Nuestro ser pensante, nuestro espíritu, aprende y se desarrolla encarnación tras encarnación, ampliando cualidades, logrando conquistas con el propio mérito de todas ellas. Nuestros grandes errores no están exentos de dolores, aunque temporales, y en esas caídas voluntarias, dentro de nuestra libertad de elección, aparece siempre un aprendizaje, una nueva oportunidad y como consecuencia también un progreso moral e intelectual.
Pero el camino puede ser más recto y con menos abrojos, siempre y cuando escuchemos más de cerca la voz de nuestra conciencia, que si atendemos nos puede indicar el camino de la responsabilidad, del deber y de todas y cada una de las leyes morales que rigen nuestros destinos hacia el fin mayor de la perfección espiritual. Somos todos herederos del infinito en una escala evolutiva ineludible.
Detrás de nuestros conflictos existenciales, de las dificultades de la vida, de la situación particular de cada uno, hay un cúmulo de circunstancias, de causas y porqués que desconocemos de forma particular, pero que objetivan pruebas, desafíos, reparaciones y/o expiaciones que van curtiendo nuestras almas, engrandeciéndolas, aportándonos la paz y el progreso que necesitamos hacia una felicidad real que nace del interior y que poco tiene que ver con las ilusiones de la materia, siempre tan fugaz y perecedera.
Las rutas del infinito se abren ante nosotros, sembradas de maravillas inagotables. Un día llegará en el que nuestra alma ya engrandecida dominará el tiempo y el espacio. Un siglo no será para nosotros más que un instante ante la eternidad y con una ráfaga del pensamiento traspondremos los abismos del Universo.
Nuestro organismo sutil, afinado por miles de vidas, vibrará a todos los soplos, voces y llamamientos de la inmensidad, con una memoria que podrá buscar en las edades desvanecidas, que podrá revivir a voluntad todo lo que ella haya vivido. Podremos reunirnos con las almas amadas que han compartido nuestras penas y alegrías.
Nuestros destinos son idénticos. No hay privilegiados ni malditos. Todos recorremos el mismo camino, y, a través de mil obstáculos, lograremos los mismos fines. Aunque somos libres de aminorar o acelerar nuestra marcha, de hundirnos en la ociosidad vidas enteras, tarde o temprano, el sentimiento del deber se despierta, el dolor llega a sacudir nuestra apatía y forzosamente reanudamos nuestra carrera.

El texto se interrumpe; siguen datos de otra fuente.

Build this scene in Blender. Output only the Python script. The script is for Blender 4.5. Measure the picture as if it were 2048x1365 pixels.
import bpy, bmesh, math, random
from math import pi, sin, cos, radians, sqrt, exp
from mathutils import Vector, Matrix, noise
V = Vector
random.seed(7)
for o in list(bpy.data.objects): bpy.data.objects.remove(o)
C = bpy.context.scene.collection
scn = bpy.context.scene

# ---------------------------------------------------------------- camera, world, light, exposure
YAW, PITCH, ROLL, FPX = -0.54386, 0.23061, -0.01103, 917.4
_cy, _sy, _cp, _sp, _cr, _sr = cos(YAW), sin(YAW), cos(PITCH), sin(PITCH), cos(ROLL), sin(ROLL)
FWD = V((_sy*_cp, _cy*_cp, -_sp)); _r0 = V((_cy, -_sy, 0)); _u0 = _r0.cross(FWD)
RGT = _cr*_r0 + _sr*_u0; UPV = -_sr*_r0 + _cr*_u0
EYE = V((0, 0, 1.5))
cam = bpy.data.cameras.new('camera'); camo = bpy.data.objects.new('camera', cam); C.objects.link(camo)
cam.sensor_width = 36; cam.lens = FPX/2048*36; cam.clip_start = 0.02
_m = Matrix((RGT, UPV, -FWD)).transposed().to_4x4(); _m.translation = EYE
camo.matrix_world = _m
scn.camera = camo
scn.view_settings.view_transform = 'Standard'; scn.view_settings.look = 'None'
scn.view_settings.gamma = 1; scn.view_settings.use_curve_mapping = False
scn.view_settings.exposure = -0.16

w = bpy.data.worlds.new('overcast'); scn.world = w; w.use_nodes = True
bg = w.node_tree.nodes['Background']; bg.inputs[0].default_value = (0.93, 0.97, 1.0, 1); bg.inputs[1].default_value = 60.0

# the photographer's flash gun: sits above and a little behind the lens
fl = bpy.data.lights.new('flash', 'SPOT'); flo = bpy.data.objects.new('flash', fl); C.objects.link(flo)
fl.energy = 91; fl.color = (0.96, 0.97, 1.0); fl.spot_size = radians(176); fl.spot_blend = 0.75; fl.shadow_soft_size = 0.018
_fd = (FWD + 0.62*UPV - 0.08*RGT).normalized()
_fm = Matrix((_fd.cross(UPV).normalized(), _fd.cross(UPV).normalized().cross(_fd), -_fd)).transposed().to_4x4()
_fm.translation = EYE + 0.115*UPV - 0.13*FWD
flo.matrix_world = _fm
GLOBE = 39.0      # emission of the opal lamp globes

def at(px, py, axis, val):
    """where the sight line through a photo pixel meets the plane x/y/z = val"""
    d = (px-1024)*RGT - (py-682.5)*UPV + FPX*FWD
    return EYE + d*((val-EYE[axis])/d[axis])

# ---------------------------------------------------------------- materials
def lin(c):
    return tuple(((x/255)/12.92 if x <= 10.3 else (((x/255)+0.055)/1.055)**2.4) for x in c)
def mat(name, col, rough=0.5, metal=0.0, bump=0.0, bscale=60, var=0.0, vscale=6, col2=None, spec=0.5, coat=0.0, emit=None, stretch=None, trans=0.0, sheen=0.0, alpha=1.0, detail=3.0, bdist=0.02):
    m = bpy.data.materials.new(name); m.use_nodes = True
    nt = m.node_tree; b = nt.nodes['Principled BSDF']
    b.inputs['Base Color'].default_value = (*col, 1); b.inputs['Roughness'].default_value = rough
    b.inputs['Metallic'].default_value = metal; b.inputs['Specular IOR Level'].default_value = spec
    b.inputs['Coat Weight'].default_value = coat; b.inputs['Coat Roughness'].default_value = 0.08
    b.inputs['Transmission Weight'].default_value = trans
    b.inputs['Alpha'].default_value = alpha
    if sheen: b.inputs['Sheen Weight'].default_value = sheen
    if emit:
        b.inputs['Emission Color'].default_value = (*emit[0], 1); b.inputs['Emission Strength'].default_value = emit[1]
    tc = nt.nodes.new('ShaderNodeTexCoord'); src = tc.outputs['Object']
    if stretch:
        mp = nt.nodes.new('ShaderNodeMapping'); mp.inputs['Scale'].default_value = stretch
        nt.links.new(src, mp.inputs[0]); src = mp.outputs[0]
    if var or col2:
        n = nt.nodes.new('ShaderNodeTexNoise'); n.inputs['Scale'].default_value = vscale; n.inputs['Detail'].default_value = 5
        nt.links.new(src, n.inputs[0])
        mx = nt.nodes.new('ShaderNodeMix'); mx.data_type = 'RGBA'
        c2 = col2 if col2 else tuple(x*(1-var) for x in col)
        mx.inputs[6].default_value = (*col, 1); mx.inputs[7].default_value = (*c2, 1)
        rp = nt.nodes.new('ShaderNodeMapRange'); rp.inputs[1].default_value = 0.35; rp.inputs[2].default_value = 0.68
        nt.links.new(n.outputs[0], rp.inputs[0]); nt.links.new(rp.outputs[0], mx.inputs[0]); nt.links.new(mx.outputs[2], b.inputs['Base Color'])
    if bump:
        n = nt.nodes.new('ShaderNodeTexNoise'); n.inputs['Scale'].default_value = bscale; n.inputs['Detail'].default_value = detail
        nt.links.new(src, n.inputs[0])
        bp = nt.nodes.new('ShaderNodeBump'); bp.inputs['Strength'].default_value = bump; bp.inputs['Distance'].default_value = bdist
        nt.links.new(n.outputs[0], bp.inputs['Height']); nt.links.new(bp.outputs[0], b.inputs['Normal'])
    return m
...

La vida actual es, pues, la consecuencia directa, inevitable, de nuestras vidas pasadas, como nuestra vida futura será la resultante de nuestras acciones presentes. Con la ley de la reencarnación, la soberana justicia resplandece sobre los mundos. Todo ser, cuando alcanza el grado suficiente de conciencia, se convierte en el artesano de sus destinos. No tenemos otro juez ni otro verdugo que nuestra conciencia.
Pero nuestra alma no está unida para siempre a esta tierra oscura. Después de haber adquirido las cualidades necesarias, la abandonaremos para ir a otros mundos más esclarecidos. Aprendiendo y mejorándonos hasta llegar al grado en el que no necesitemos más de la reencarnación, gozando en nuestra verdadera vida, que es la espiritual, al tiempo que contribuimos con nuestras obras a la ejecución del plan divino.
Tal es el misterio del ser y del destino. Si lo aprehendemos con la necesaria conciencia, estudio y trabajo, el conocimiento del objeto real de la existencia tiene consecuencias incalculables para nuestro progreso. Saber adónde vamos da firmeza a nuestros pasos, imprime a nuestros actos un impulso hacia el objeto real de la vida. Nos evita malgastar el tiempo en la búsqueda de la escasa y etérea felicidad del mundo.
Mientras buscamos el mejoramiento, nuestra alma siente atisbos de la felicidad imperecedera y, en cada bien realizado, en cada virtud conquistada, una brisa de paz y satisfacción llena nuestro ser, dejándonos un sentimiento más imponente que el más placentero de los manjares o goces materiales.
Luchemos contras las adversidades que cada uno encontramos en la existencia, con determinación, ¡sin miedo!, con el arrojo y el valor que da la certeza del mañana. Y levantemos con ahínco la cruz que nos ha tocado. Es mucho menos grande y menos pesada de lo que nuestras fuerzas pueden abarcar. Caminemos con ella sin pausa mientras alzamos la mirada, observando las estrellas, felices y sonrientes porque todo lo de aquí abajo tiene un porqué y lo que vemos allí arriba es nuestra herencia y nuestro destino.
Bibliografía
DENIS, L. El problema del ser y del destino. Barcelona : Amelia Boudet, 1989 (Orig. Le probleme de l’etre et de la destinée, 1905)
DENIS, L. Después de la muerte. Madrid : Arte y Letras, 1891 (Orig. Après la mort, 1890)
FLAMMARION, C. Dios en la naturaleza. Barcelona : Juan Oliveres, 1872.